Enfin, il faut dire une chose clairement, du moins en être conscient : le processus électoral nous coupe les ailes. Certes, une campagne est un accélérateur de conscience. Mais je doute, après en avoir vécu sept, que cette conscience fraîchement acquise, principalement à l’occasion du spectacle qu’est la présidentielle, soit toujours durable. Elle touche moins massivement et rapidement les consciences en tout cas que le rythme et l’ampleur auxquelles les conditions matérielles d’existence les étouffent. Autre point rarement évoqué et pourtant crucial : le système de désignation de candidats, quel qu’il soit, provoque des dégâts énormes, détourne les énergies et exacerbe la compétition interne.
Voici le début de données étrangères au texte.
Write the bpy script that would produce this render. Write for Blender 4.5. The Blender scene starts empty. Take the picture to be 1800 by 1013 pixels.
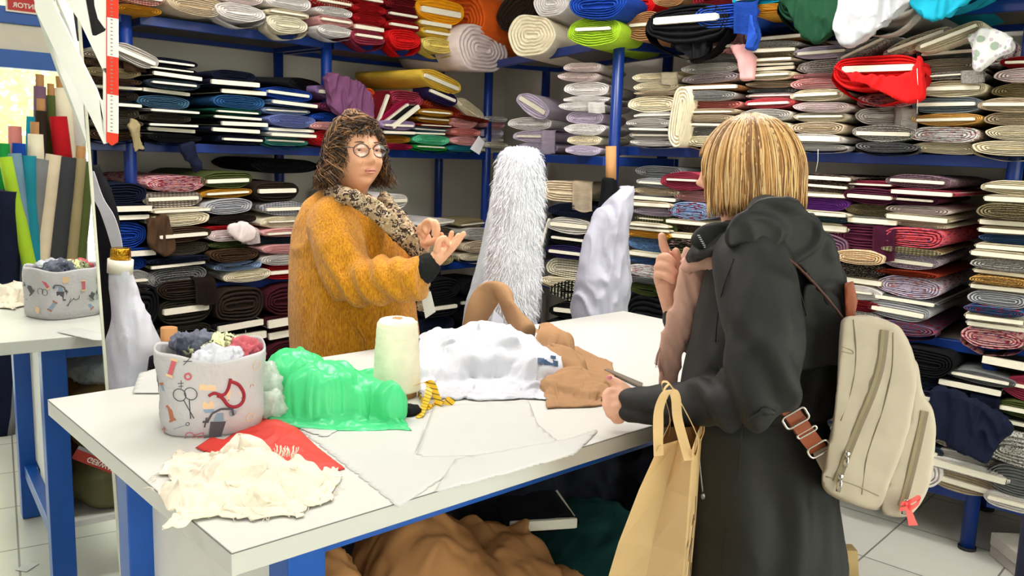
import bpy, bmesh, math, random
from mathutils import Vector, Matrix, noise
from mathutils.kdtree import KDTree
S = bpy.context.scene
COL = S.collection
R = math.radians

# ------------------------------------------------------------------ camera
F_PX, PITCH, ROLL, EYE = 1500.0, R(9.1), R(2.0), 1.5
CAM = Vector((0, 0, EYE))
FW = Vector((0, math.cos(PITCH), -math.sin(PITCH)))
DN = Vector((0, -math.sin(PITCH), -math.cos(PITCH)))
XR = Vector((1, 0, 0))
RIGHT = XR * math.cos(ROLL) - DN * math.sin(ROLL)
DOWN = XR * math.sin(ROLL) + DN * math.cos(ROLL)

def ray(px, py):
    return FW + RIGHT * ((px - 900) / F_PX) + DOWN * ((py - 506.5) / F_PX)
def onz(px, py, z):
    r = ray(px, py); return CAM + r * ((z - EYE) / r.z)
def ony(px, py, y):
    r = ray(px, py); return CAM + r * (y / r.y)
def onp(px, py, p, n):
    r = ray(px, py); return CAM + r * ((Vector(p) - CAM).dot(n) / r.dot(n))
def V(*a): return Vector(a)

cam = bpy.data.cameras.new('camera'); cam.lens = 30.0; cam.sensor_width = 36
cam.clip_start = 0.02
co = bpy.data.objects.new('camera', cam); COL.objects.link(co)
co.matrix_world = Matrix(((RIGHT.x, -DOWN.x, -FW.x, 0), (RIGHT.y, -DOWN.y, -FW.y, 0), (RIGHT.z, -DOWN.z, -FW.z, EYE), (0, 0, 0, 1)))
S.camera = co

# ------------------------------------------------------------------ materials
def lin(c):
    if isinstance(c, str):
        c = c.lstrip('#'); c = [int(c[i:i+2], 16) / 255 for i in (0, 2, 4)]
    return tuple((x / 12.92 if x <= 0.04045 else ((x + 0.055) / 1.055) ** 2.4) for x in c) + (1,)

class NT:
    def __init__(s, m): s.t = m.node_tree; s.n = s.t.nodes; s.l = s.t.links
    def new(s, typ, **k):
        n = s.n.new(typ)
        for a, v in k.items():
            if a.startswith('i_'):
                key = a[2:]
                key = int(key) if key.isdigit() else key.replace('_', ' ')
                n.inputs[key].default_value = v
            else: setattr(n, a, v)
        return n
    def link(s, a, ao, b, bi): s.l.new(a.outputs[ao], b.inputs[bi])

MATS = {}
def base_mat(name, color, rough=0.6, metal=0.0, spec=0.5, **k):
    if name in MATS: return MATS[name]
    m = bpy.data.materials.new(name); m.use_nodes = True
    t = NT(m); b = t.n['Principled BSDF']
    b.inputs['Base Color'].default_value = lin(color); b.inputs['Roughness'].default_value = rough
    b.inputs['Metallic'].default_value = metal; b.inputs['Specular IOR Level'].default_value = spec
    m.diffuse_color = lin(color)
    MATS[name] = m
    # faint procedural unevenness so nothing is perfectly flat
    amt = k.get('vary', 0.06); sc = k.get('scale', 14.0); bump = k.get('bump', 0.0)
    tc = t.new('ShaderNodeTexCoord')
    nz = t.new('ShaderNodeTexNoise', i_Scale=sc, i_Detail=5.0); t.link(tc, 'Object', nz, 'Vector')
    if amt > 0:
        hs = t.new('ShaderNodeHueSaturation'); hs.inputs['Color'].default_value = lin(color)
        mr = t.new('ShaderNodeMapRange', i_3=1 - amt, i_4=1 + amt, i_1=0.3, i_2=0.7)
        t.link(nz, 'Fac', mr, 0); t.link(mr, 0, hs, 'Value'); t.link(hs, 0, b, 'Base Color')
    if bump > 0:
        bp = t.new('ShaderNodeBump', i_Strength=bump, i_Distance=k.get('bdist', 0.005))
        nb = t.new('ShaderNodeTexNoise', i_Scale=k.get('bscale', 120.0), i_Detail=4.0); t.link(tc, 'Object', nb, 'Vector')
        t.link(nb, 'Fac', bp, 'Height'); t.link(bp, 'Normal', b, 'Normal')
    if k.get('trans', 0) > 0:
        tr = t.new('ShaderNodeBsdfTranslucent'); tr.inputs[0].default_value = lin(k.get('tcol', color))
        mx = t.new('ShaderNodeMixShader', i_0=k['trans']); t.link(b, 0, mx, 1); t.link(tr, 0, mx, 2)
        t.link(mx, 0, t.n['Material Output'], 'Surface')
    if k.get('alpha', 1) < 1: b.inputs['Alpha'].default_value = k['alpha']
    if k.get('sheen', 0) > 0:
        b.inputs['Sheen Weight'].default_value = k['sheen']; b.inputs['Sheen Roughness'].default_value = 0.5
    if k.get('coat', 0) > 0: b.inputs['Coat Weight'].default_value = k['coat']
    if k.get('sss', 0) > 0:
        b.inputs['Subsurface Weight'].default_value = k['sss']; b.inputs['Subsurface Radius'].default_value = (0.02, 0.008, 0.004)
        b.inputs['Subsurface Scale'].default_value = 0.5
    return m

def cloth_mat(name, c1, pattern='plain', c2=None, scale=1.0, rough=0.85, c3=None, coord='Object'):
    """woven cloth with an optional printed or yarn-dyed pattern"""
    if name in MATS: return MATS[name]
    m = bpy.data.materials.new(name); m.use_nodes = True
    t = NT(m); b = t.n['Principled BSDF']; b.inputs['Roughness'].default_value = rough
    b.inputs['Specular IOR Level'].default_value = 0.2
    m.diffuse_color = lin(c1)
    tc = t.new('ShaderNodeTexCoord')
    mp = t.new('ShaderNodeMapping'); t.link(tc, coord, mp, 'Vector')
    mp.inputs['Scale'].default_value = (scale,) * 3
    def rgb(c):
        n = t.new('ShaderNodeRGB'); n.outputs[0].default_value = lin(c); return n
    A = rgb(c1); cur = (A, 0)
    c2 = c2 or c1
    def mix(fac, a, bcol):
        n = t.new('ShaderNodeMix', data_type='RGBA')
        t.l.new(fac, n.inputs['Factor']); t.l.new(a[0].outputs[a[1]], n.inputs['A']); t.l.new(rgb(bcol).outputs[0], n.inputs['B'])
        return (n, 'Result')
    def ramp(src, lo, hi):
        n = t.new('ShaderNodeMapRange', i_1=lo, i_2=hi); n.clamp = True; t.l.new(src, n.inputs[0]); return n.outputs[0]
    if pattern == 'melange':
        n = t.new('ShaderNodeTexNoise', i_Scale=60.0, i_Detail=6.0, i_Roughness=0.8); t.link(mp, 0, n, 'Vector')
        cur = mix(ramp(n.outputs['Fac'], .42, .58), cur, c2)
    elif pattern == 'mottled':
        n = t.new('ShaderNodeTexVoronoi', i_Scale=34.0); t.link(mp, 0, n, 'Vector')
        cur = mix(ramp(n.outputs['Distance'], .45, .3), cur, c2)
        if c3:
            n = t.new('ShaderNodeTexNoise', i_Scale=22.0, i_Detail=2.0); t.link(mp, 0, n, 'Vector')
            cur = mix(ramp(n.outputs['Fac'], .55, .6), cur, c3)
    elif pattern == 'floral':
        n = t.new('ShaderNodeTexVoronoi', i_Scale=9.0); t.link(mp, 0, n, 'Vector')
        cur = mix(ramp(n.outputs['Distance'], .36, .33), cur, c2)
        n2 = t.new('ShaderNodeTexVoronoi', i_Scale=15.0); n2.inputs['Randomness'].default_value = 1
        mp2 = t.new('ShaderNodeMapping'); mp2.inputs['Location'].default_value = (3.1, 1.7, 5.2); t.link(mp, 0, mp2, 0); t.link(mp2, 0, n2, 'Vector')
        cur = mix(ramp(n2.outputs['Distance'], .27, .24), cur, c3 or c2)
    elif pattern == 'dots':
        n = t.new('ShaderNodeTexVoronoi', i_Scale=16.0); n.inputs['Randomness'].default_value = 0.0; t.link(mp, 0, n, 'Vector')
        cur = mix(ramp(n.outputs['Distance'], .3, .26), cur, c2)
    elif pattern in ('check', 'stripe'):
        for i, d in enumerate(('X', 'Y', 'Z') if pattern == 'check' else ('Z',)):
            n = t.new('ShaderNodeTexWave', i_Scale=5.0); n.bands_direction = d; t.link(mp, 0, n, 'Vector')
            f = t.new('ShaderNodeMath', operation='MULTIPLY'); f.inputs[1].default_value = 0.55
            t.l.new(ramp(n.outputs['Fac'], .5, .62), f.inputs[0]); cur = mix(f.outputs[0], cur, c2)
    elif pattern == 'leopard':
        n = t.new('ShaderNodeTexNoise', i_Scale=26.0, i_Detail=3.0, i_Distortion=1.2); t.link(mp, 0, n, 'Vector')
        cur = mix(ramp(n.outputs['Fac'], .49, .53), cur, c2)
        n = t.new('ShaderNodeTexNoise', i_Scale=38.0, i_Detail=2.0, i_Distortion=2.0); t.link(mp, 0, n, 'Vector')
        cur = mix(ramp(n.outputs['Fac'], .56, .6), cur, c3 or c2)
    # slow tone drift
    n = t.new('ShaderNodeTexNoise', i_Scale=5.0, i_Detail=3.0); t.link(mp, 0, n, 'Vector')
    mr = t.new('ShaderNodeMapRange', i_1=.3, i_2=.7, i_3=.9, i_4=1.1); t.link(n, 'Fac', mr, 0)
    hs = t.new('ShaderNodeHueSaturation'); t.l.new(cur[0].outputs[cur[1]], hs.inputs['Color']); t.link(mr, 0, hs, 'Value')
    t.link(hs, 0, b, 'Base Color')
    nb = t.new('ShaderNodeTexNoise', i_Scale=14.0, i_Detail=6.0, i_Roughness=.65); t.link(mp, 0, nb, 'Vector')
    bp = t.new('ShaderNodeBump', i_Strength=0.5, i_Distance=0.006); t.link(nb, 'Fac', bp, 'Height'); t.link(bp, 'Normal', b, 'Normal')
    MATS[name] = m
    return m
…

La recherche de suffrages mobilise une énergie folle, or je voudrais rappeler que le mythe réconfortant de David contre Goliath sort de la Bible… Tout ça nous coûte extrêmement cher en fraternité humaine et en temps. Et puis insidieusement, pour gagner des voix, la tactique prend le pas sur le projet, l’élargissement des bases électorales nécessite de « s’allier » ou de « fédérer » plus largement. Et tout le monde a bien compris qu’on ne sort de l’ambiguïté qu’à ses dépens.
Bref, je ne suis pas loin de reprendre à mon compte le cri libertaire d’« élections, piège à cons » . Je vais continuer à militer, et à voter, mais je veux attirer l’attention sur le fait que tout miser sur les élections c’est autant de forces que nous ne mettons pas à changer radicalement les choses ici et maintenant. Je ne jette pas la pierre à ceux qui s’y consacrent, mais pour moi aujourd’hui ce n’est plus la priorité où placer mes énergies, je n’en ai plus envie et je crois réellement que nous n’avons plus le temps.